Microsoft Shilling and Astroturfing

Bruce Ediger
Bruce Ediger's web pages

March 12, 2003

Shilling

Shilling comprises the practice of placing material (which may or may not be your own opinion) in public forums at the behest of your employer, without stating that you're doing it for your employer's reasons, with their money.

I'd like to make a distinction between advocacy (no matter how strident, wrongheaded, or fabulously biased) and shilling. In my view, as long as you state or write or say your own opinion, and it really is your own opinion, that doesn't constitute shilling or astroturfing. It's mere advocacy.

Astroturfing (in my view) comprises the practice of flooding a public forum with material that purports to originate at the "grass roots" - from many, supposedly real, people. If the corporation employs those supposedly real people who post marketeer's material as their own opinions, it's astroturfing.

Shilling Stinks

I think that shilling constitutes an unfair form of advertising. Ordinary opinions, based on experience, gain credence from the fact that the person who states the opinion actually tried whatever makes up the subject of the opinion. The opinion carries the weight of that experience.

Expert opinions carry credence because the expert nominally has examined all the alternatives, thoroughly and without bias.
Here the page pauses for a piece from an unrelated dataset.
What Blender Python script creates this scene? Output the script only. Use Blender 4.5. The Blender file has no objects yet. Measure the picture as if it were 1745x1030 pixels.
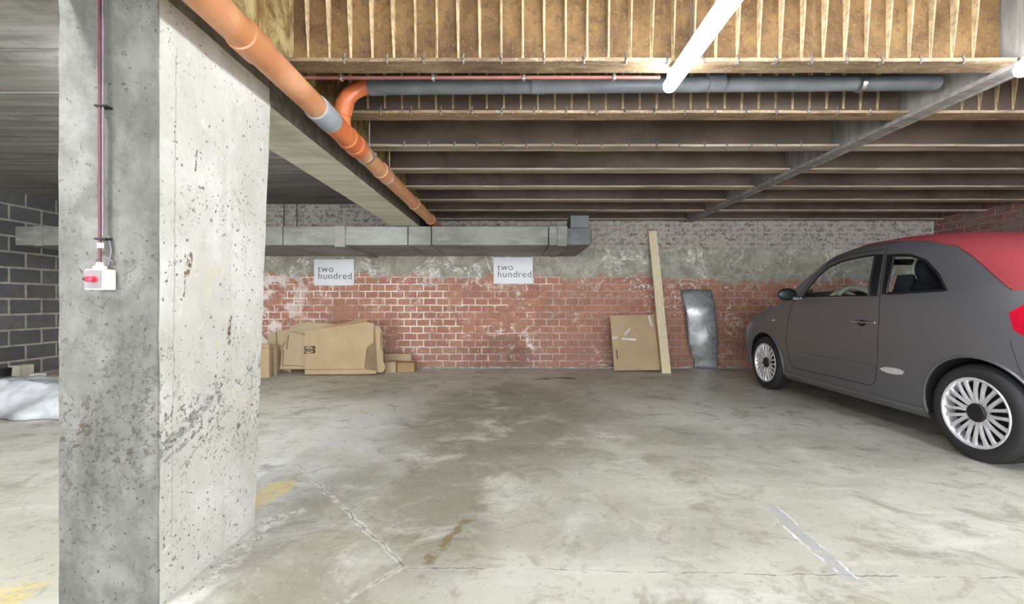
import bpy, bmesh, math, random
from mathutils import Vector, Matrix, noise
random.seed(7)
S = bpy.context.scene
PI = math.pi
# ------------------------------------------------------------------ camera
F, CX, CY, CH = 780.0, 876.0, 515.0, 0.96      # focal length and horizon in pixels, eye height
cam_d = bpy.data.cameras.new('camera'); cam = bpy.data.objects.new('camera', cam_d)
S.collection.objects.link(cam); S.camera = cam
cam.location = (0, 0, CH); cam.rotation_euler = (PI/2, 0, 0)
cam_d.sensor_fit = 'HORIZONTAL'; cam_d.sensor_width = 36.0
cam_d.lens = 36.0*F/1745.0
cam_d.shift_x = (872.5-CX)/1745.0
cam_d.clip_start = 0.02
# ------------------------------------------------------------------ world and exposure
W = bpy.data.worlds.new('world'); S.world = W; W.use_nodes = True
W.node_tree.nodes['Background'].inputs[0].default_value = (0.93, 0.97, 1.0, 1)
W.node_tree.nodes['Background'].inputs[1].default_value = 1.55
S.view_settings.view_transform = 'Standard'; S.view_settings.look = 'None'
S.view_settings.gamma = 1.0; S.view_settings.use_curve_mapping = False
S.view_settings.exposure = 2.45
LAMP_W = 14.0

# ------------------------------------------------------------------ helpers
col = S.collection
def P(px, py, Y):
    return Vector(((px-CX)/F*Y, Y, CH+(CY-py)/F*Y))
def lin(c):
    return tuple(((v/255.0)/12.92 if v/255.0 <= .04045 else ((v/255.0+.055)/1.055)**2.4) for v in c)+(1,)
def tag(o, label=None, cat=None, group=None, kind=None):
    if label: o['label'] = label
    if cat: o['category'] = cat
    if group: o['group'] = group
    if kind: o['kind'] = kind
    return o
def empty(name, loc, label, cat, group=None, rz=0):
    o = bpy.data.objects.new(name, None); col.objects.link(o); o.location = loc; o.rotation_euler.z = rz
    o.empty_display_size = .1
    return tag(o, label, cat, group)
def obj(name, bm, m, parent=None, smooth=False, ang=None):
    me = bpy.data.meshes.new(name)
    bmesh.ops.recalc_face_normals(bm, faces=bm.faces[:])
    bm.to_mesh(me); bm.free()
    o = bpy.data.objects.new(name, me); col.objects.link(o)
    if m: me.materials.append(m)
    if smooth:
        me.polygons.foreach_set('use_smooth', [True]*len(me.polygons))
        if ang: me.set_sharp_from_angle(angle=math.radians(ang))
    if parent: o.parent = parent
    return o
def box(bm, x0, x1, y0, y1, z0, z1, bev=0):
    vs = [bm.verts.new((x, y, z)) for z in (z0, z1) for y in (y0, y1) for x in (x0, x1)]
    fs = [bm.faces.new([vs[i] for i in q]) for q in ((0,2,3,1),(4,5,7,6),(0,1,5,4),(2,6,7,3),(0,4,6,2),(1,3,7,5))]
    if bev:
        es = set(e for f in fs for e in f.edges)
        bmesh.ops.bevel(bm, geom=list(es), offset=bev, segments=2, affect='EDGES', profile=.5)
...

An expert opinion, from a think tank or authority figure, carries weight because many or most alternatives got examined in the course of determining the expert opinion.

Astroturfing has some of the same problems as shilling. Ideally, the material in a given public forum should carry the weight of mass opinion. If enough people believe a certain way, we should give that belief some credence. If a corporation fills a public forum with material that the corporation paid for, one may end up giving credence to a viewpoint that doesn't constitute a real mass opinion. Most of the public may in fact feel otherwise.

Shilling and astroturfing share the same problem. Practitioners of both hope to give their viewpoint a great deal more credence by concealing its origins.

MSFT Shilling and Astroturfing

Fake letters-to-the-editor provoked at least one nominally humorous editorial in 1998.

Microsoft had a front company lobby to have Google investigated on anti-trust charges in the European Union.

Astroturfing of The Register reporter seems a bit more subtle than most, and deserves a better explanation. In 2001, a major industry analyst, Gartner, advised its clients to stop using IIS 5.0. An online publication, The Register got hold of a MSFT sales channel notice promising better security for IIS 5.0 while MSFT writes IIS 6.0. The Register printed part of the sales channel letter. Over the next 24 hours, The Register got a bunch of letters from nominally "real" people outlining the rest of the talking points The Register had left out of the first report, essentially confirming that MSFT gets people to astroturf for them.

Just to clarify the multiple, confusing allegations of letter writing campaigns, I perceive two sets of articles on it. First, an April 10, 1998 Los Angeles Times article (only abstract can be had on-line for free) led to several of the articles above.

The second set of articles stems from an August 23, 2001 LA Times article. Again, only the abstract is available on-line for free. This is the campaign that had dead people writing in support of MSFT.

Except maybe in the case of stuffing an on-line ballot box, nobody can object to any of the material itself in the context of the usual press release and advertising output of a major USA corporation. Microsoft tried to conceal the origin of this material. The material gains credibility if one reads it in the context of a whitepaper from an unbiased think tank, or Joe Sixpack writing a letter to the editor of the local paper, or some techno-nerd posting to an on-line forum.

I grant that the fake user testimonials don't truly constitute shilling - after all, the fake testimonials appeared on MSFT's own web site. I also grant that many companies other than have membership in lobbying organizations. I do think that the fake testimonials, and the solicitation of other already-pro-MSFT companies to join a lobbying group help support the notion that one must examine very critically any pro-MSFT opinion that appears publicly. Darn near anything, from a "12 year old boy's opinion" to "unbiased research" to lobbying group PR to an online ballot box can contain MSFT propaganda, not the opinions or research or indenpendent thought they purport to contain.

Conclusion

The alert reader cannot believe any pro-Microsoft opinion presented in any forum.

I remain morally certain that some people hold legitimate pro-Microsoft opinions, with better or worse justification. Microsoft, or its public relations company(s), have so muddied the water with all the shilling and astroturfing that a neutral observer cannot determine whether a paid shill produced an arbitrary pro-Microsoft opinion as propaganda, or a random person produced it as his or her own opinion.